## Begin DATA SEGMENT

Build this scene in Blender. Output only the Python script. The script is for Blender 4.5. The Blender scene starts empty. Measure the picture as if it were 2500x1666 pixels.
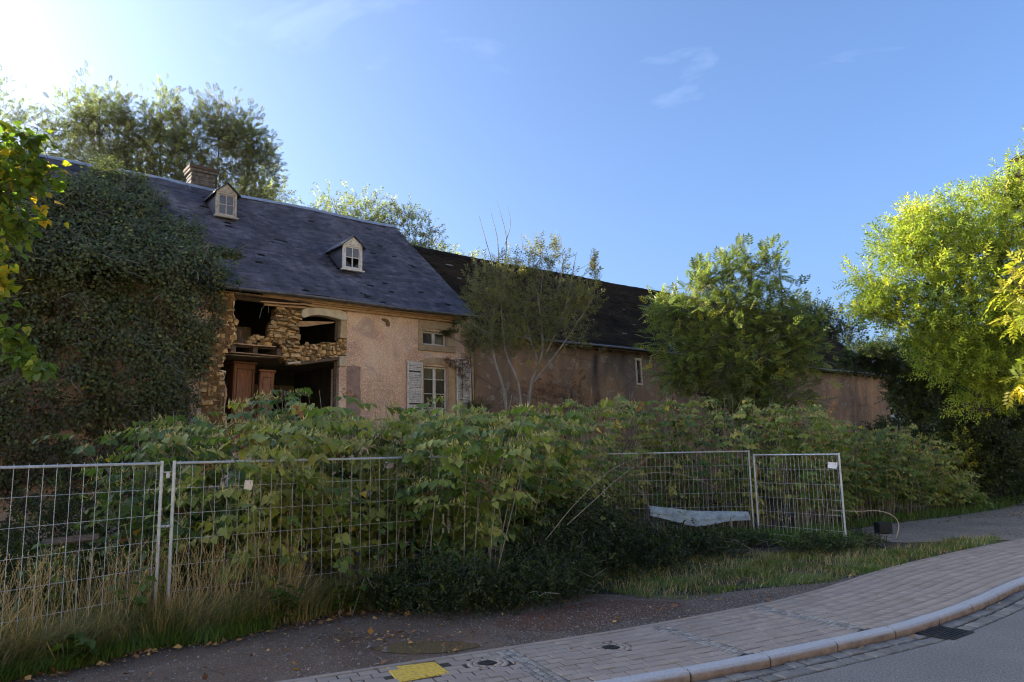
import bpy, bmesh, math, random
import numpy as np
from mathutils import Vector, Matrix
from mathutils.geometry import tessellate_polygon

R = math.radians
scene = bpy.context.scene
COL = scene.collection
rng = np.random.default_rng(7)
random.seed(7)

# ------------------------------------------------------------------ camera
cam_d = bpy.data.cameras.new('camera')
cam = bpy.data.objects.new('camera', cam_d)
COL.objects.link(cam)
scene.camera = cam
cam_d.sensor_fit = 'HORIZONTAL'
cam_d.sensor_width = 36.0
cam_d.lens = 36.0 * 1805.0 / 2500.0
cam_d.clip_start = 0.05
cam_d.clip_end = 2000.0
PITCH, ROLL = R(8.471), 0.02
_r = Vector((1, 0, 0)); _u = Vector((0, -math.sin(PITCH), math.cos(PITCH))); _f = Vector((0, math.cos(PITCH), math.sin(PITCH)))
_rc = math.cos(ROLL) * _r - math.sin(ROLL) * _u
_uc = math.sin(ROLL) * _r + math.cos(ROLL) * _u
cam.matrix_world = Matrix(((_rc.x, _uc.x, -_f.x, 0), (_rc.y, _uc.y, -_f.y, 0), (_rc.z, _uc.z, -_f.z, 2.1), (0, 0, 0, 1)))

# ------------------------------------------------------------------ sky, sun, exposure
SUN_EL, SUN_AZ = R(19), R(-78)          # azimuth measured from +Y, negative to the left of the view
world = bpy.data.worlds.new('World')
scene.world = world
world.use_nodes = True
nt = world.node_tree
nt.nodes.clear()
w_out = nt.nodes.new('ShaderNodeOutputWorld')
w_bg = nt.nodes.new('ShaderNodeBackground')
sky = nt.nodes.new('ShaderNodeTexSky')
sky.sky_type = 'NISHITA'
sky.sun_disc = False
sky.sun_elevation = SUN_EL
sky.sun_rotation = SUN_AZ
sky.altitude = 200
sky.air_density = 0.8
sky.dust_density = 6.0
sky.ozone_density = 5.0
# thin cirrus, spread evenly over the whole sky
tc = nt.nodes.new('ShaderNodeTexCoord')
mp = nt.nodes.new('ShaderNodeMapping'); mp.inputs['Scale'].default_value = (2.2, 2.2, 7.0); mp.inputs['Rotation'].default_value = (0.0, 0.25, 0.3)
nz = nt.nodes.new('ShaderNodeTexNoise'); nz.inputs['Scale'].default_value = 1.6; nz.inputs['Detail'].default_value = 8; nz.inputs['Roughness'].default_value = 0.55; nz.inputs['Distortion'].default_value = 0.5
rp = nt.nodes.new('ShaderNodeValToRGB')
rp.color_ramp.elements[0].position = 0.60; rp.color_ramp.elements[0].color = (0, 0, 0, 1)
rp.color_ramp.elements[1].position = 0.80; rp.color_ramp.elements[1].color = (0.08, 0.08, 0.08, 1)
mx = nt.nodes.new('ShaderNodeMixRGB'); mx.blend_type = 'MIX'; mx.inputs[2].default_value = (7.0, 7.6, 8.4, 1)
L = nt.links.new
L(tc.outputs['Generated'], mp.inputs['Vector']); L(mp.outputs['Vector'], nz.inputs['Vector']); L(nz.outputs['Fac'], rp.inputs['Fac'])
L(rp.outputs['Color'], mx.inputs[0]); L(sky.outputs['Color'], mx.inputs[1]); L(mx.outputs['Color'], w_bg.inputs['Color'])
w_bg.inputs['Strength'].default_value = 0.10
L(w_bg.outputs['Background'], w_out.inputs['Surface'])

sun_d = bpy.data.lights.new('sun', 'SUN')
sun_d.energy = 5.0
sun_d.angle = R(0.5)
sun_d.color = (1.0, 0.88, 0.70)
sun = bpy.data.objects.new('sun', sun_d)
COL.objects.link(sun)
sun_vec = Vector((math.sin(SUN_AZ) * math.cos(SUN_EL), math.cos(SUN_AZ) * math.cos(SUN_EL), math.sin(SUN_EL)))
sun.rotation_euler = (-sun_vec).to_track_quat('-Z', 'Y').to_euler()
sun.location = (0, 0, 40)

scene.view_settings.view_transform = 'Standard'
scene.view_settings.look = 'None'
scene.view_settings.gamma = 1.0
scene.view_settings.exposure = 2.12
scene.view_settings.use_curve_mapping = False
scene.render.engine = 'CYCLES'
scene.cycles.max_bounces = 8
scene.cycles.diffuse_bounces = 4
scene.cycles.transmission_bounces = 4
scene.cycles.transparent_max_bounces = 4
scene.cycles.use_denoising = True
scene.cycles.filter_width = 1.15

# ------------------------------------------------------------------ materials
def newmat(name):
    m = bpy.data.materials.new(name); m.use_nodes = True
    t = m.node_tree
    return m, t, t.nodes['Principled BSDF']

def ramp(t, src, stops):
    n = t.nodes.new('ShaderNodeValToRGB'); e = n.color_ramp.elements
    while len(e) < len(stops): e.new(0.5)
    for k, (p, c) in enumerate(stops):
        e[k].position = p; e[k].color = (*c, 1)
    t.links.new(src, n.inputs['Fac'])
    return n.outputs['Color']

def noise(t, scale, detail=4, rough=0.55, vec=None, dist=0.0):
    n = t.nodes.new('ShaderNodeTexNoise')
    n.inputs['Scale'].default_value = scale; n.inputs['Detail'].default_value = detail
    n.inputs['Roughness'].default_value = rough; n.inputs['Distortion'].default_value = dist
    if vec is None: vec = geo(t)
    t.links.new(vec, n.inputs['Vector'])
    return n.outputs['Fac']

def geo(t):
    for n in t.nodes:
        if n.name == 'pos': return n.outputs['Position']
    n = t.nodes.new('ShaderNodeNewGeometry'); n.name = 'pos'
    return n.outputs['Position']

def scaled(t, sx, sy, sz, rz=0.0, src=None):
    n = t.nodes.new('ShaderNodeMapping')
    n.inputs['Scale'].default_value = (sx, sy, sz); n.inputs['Rotation'].default_value = (0, 0, rz)
    t.links.new(src or geo(t), n.inputs['Vector'])
    return n.outputs['Vector']

def objco(t):
    n = t.nodes.new('ShaderNodeTexCoord')
    return n.outputs['Object']

def mixc(t, fac, a, b, mode='MIX'):
    n = t.nodes.new('ShaderNodeMixRGB'); n.blend_type = mode
    for k, v in ((0, fac), (1, a), (2, b)):
        if isinstance(v, (int, float)): n.inputs[k].default_value = v if k == 0 else (v, v, v, 1)
        elif isinstance(v, tuple): n.inputs[k].default_value = (*v, 1)
        else: t.links.new(v, n.inputs[k])
    return n.outputs['Color']

def bump(t, b, src, strength=0.4, dist=0.02):
    n = t.nodes.new('ShaderNodeBump'); n.inputs['Strength'].default_value = strength; n.inputs['Distance'].default_value = dist
    t.links.new(src, n.inputs['Height']); t.links.new(n.outputs['Normal'], b.inputs['Normal'])

def objrand(t):
    n = t.nodes.new('ShaderNodeObjectInfo'); return n.outputs['Random']

def attr(t, name='tint'):
    n = t.nodes.new('ShaderNodeAttribute'); n.attribute_name = name; return n.outputs['Fac']

def val(c, k): return tuple(x * k for x in c)

def pbr(name, c1, c2, scale=6, rough=0.8, bs=40, bd=0.01, bstr=0.5, rnd=0.0, tint=0.0, c3=None, metal=0.0, spec=0.3, vec=None):
    """two or three tones by noise, fine relief, optional variation per object or per piece"""
    m, t, b = newmat(name)
    v = vec(t) if vec else None
    f = noise(t, scale, 6, 0.62, v)
    st = [(0.33, c1), (0.67, c2)] if c3 is None else [(0.28, c1), (0.5, c2), (0.72, c3)]
    c = ramp(t, f, st)
    if rnd:
        c = mixc(t, 1.0, c, ramp(t, objrand(t), [(0.0, (1 - rnd,) * 3), (0.5, (1, 1, 1)), (1.0, (1 + rnd * 0.8, 1 + rnd * 0.7, 1 + rnd * 0.55))]), 'MULTIPLY')
    if tint:
        c = mixc(t, 1.0, c, ramp(t, attr(t), [(0.0, (1 - tint,) * 3), (0.5, (1, 1, 1)), (1.0, (1 + tint * 0.9,) * 3)]), 'MULTIPLY')
    t.links.new(c, b.inputs['Base Color'])
    b.inputs['Roughness'].default_value = rough; b.inputs['Metallic'].default_value = metal
    b.inputs['Specular IOR Level'].default_value = spec
    bump(t, b, noise(t, bs, 5, 0.65, v), bstr, bd)
    return m

def leafmat(name, stops, trans=0.38, rough=0.5, boost=1.7, k=1.75):
    stops = [(p, tuple(min(0.6, c * k * w) for c, w in zip(col, (1.06, 1.0, 0.85)))) for p, col in stops]
    m, t, b = newmat(name)
    c = ramp(t, attr(t), stops)
    c = mixc(t, 1.0, c, ramp(t, noise(t, 9, 2), [(0.3, (0.86, 0.88, 0.9)), (0.7, (1.12, 1.1, 1.0))]), 'MULTIPLY')
    t.links.new(c, b.inputs['Base Color'])
    b.inputs['Roughness'].default_value = rough; b.inputs['Specular IOR Level'].default_value = 0.35
    tr = t.nodes.new('ShaderNodeBsdfTranslucent')
    t.links.new(mixc(t, 1.0, c, (boost * 1.0, boost * 1.1, boost * 0.68), 'MULTIPLY'), tr.inputs['Color'])
    ms = t.nodes.new('ShaderNodeMixShader'); ms.inputs[0].default_value = trans
    t.links.new(b.outputs[0], ms.inputs[1]); t.links.new(tr.outputs[0], ms.inputs[2])
    t.links.new(ms.outputs[0], t.nodes['Material Output'].inputs['Surface'])
    return m

M = {}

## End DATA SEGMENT

WRITTEN EXERCISE |
Give again, word for word, every line from the top of the data through the line with "random.seed(7)", both ends included, and exclude the pictures.

TASK ANSWER |
Build this scene in Blender. Output only the Python script. The script is for Blender 4.5. The Blender scene starts empty. Measure the picture as if it were 2500x1666 pixels.
import bpy, bmesh, math, random
import numpy as np
from mathutils import Vector, Matrix
from mathutils.geometry import tessellate_polygon

R = math.radians
scene = bpy.context.scene
COL = scene.collection
rng = np.random.default_rng(7)
random.seed(7)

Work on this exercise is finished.